Now, in the area of the country I come from, that is not unusual (though the town I live in has 3 butchers). With ready access to other towns, supermarkets etc, there is less need. The nearest supermarket (apart from the co-op) is over 20 miles away. In addition, the 2 closest towns have butchers and bakers. One has a thriving hardware store (in 3 premises) and a fish mongers. But both of those towns are, at least 15 minute drive away. I dread to think how irregular the public transport links are.

So, if 2 similarly small towns can sustain these businesses, what's different here. A lack of permanent residents. In the block in which the manse is situated - which extends approximately the size of 2 football pitches - there are 3 permanent homes. At the moment, that includes the manse! There's about a dozen properties, but most are holiday homes. That, from what I can see, is pretty indicative of vast tracts of the town.

When on holiday, people tend to eat out more, going to pubs and cafes for meals. The might even get a supermarket delivery sent to their holiday address. All in, the wee shops which sustain a community are not really used by most holiday makers.

Which does raise the question of how a church serves the needs of such a community. Of the visitors and the residents. As I have no experience of this at all, it's a question to ponder as I realise the church here may not notice things I do.

Monday, 1 July 2013

A lesson Learned

Yesterday's services were quite a mix. Though the content was, predominantly the same for both Railway Crossing and First Stop, the contexts were not.
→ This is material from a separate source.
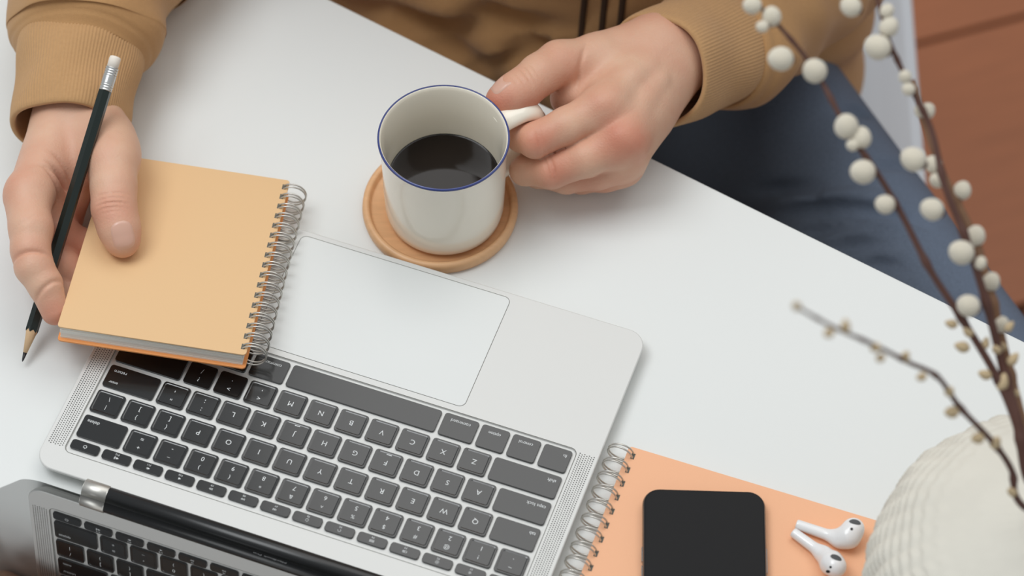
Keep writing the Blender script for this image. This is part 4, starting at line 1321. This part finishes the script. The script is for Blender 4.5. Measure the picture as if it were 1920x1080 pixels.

I arrived at Railway Crossing to be told a member of the congregation had died. So, that involved me dealing with a grieving congregation, which included family and friends of the deceased. I took a deep breath, checked the custom and practise there about announcing deaths in the notices and offered a quick, but heartfelt prayer for assistance.

It went well. I comforted the congregation as best I could. I realised, as I went through my service notes how little things could relate to loss of a loved one. After, the reaction as positive.

Then, the service at First Stop. It all seemed to familiar and started off reasonably well. That was until I started the sermon before the bible readings. Oops. Spot, realising I'd now got myself in a tizz stepped up to do the readings - the star that he is. The congregation was very gracious about it and laughed about it. One things for sure, I will never do that again!

I do think I've been so relieved that the service at Railway Crossing went well, under the circumstances, that I have lost focus. It's a good lesson for me, for many reasons. God will give strength when you don't think you have any. But don't loose focus on the job.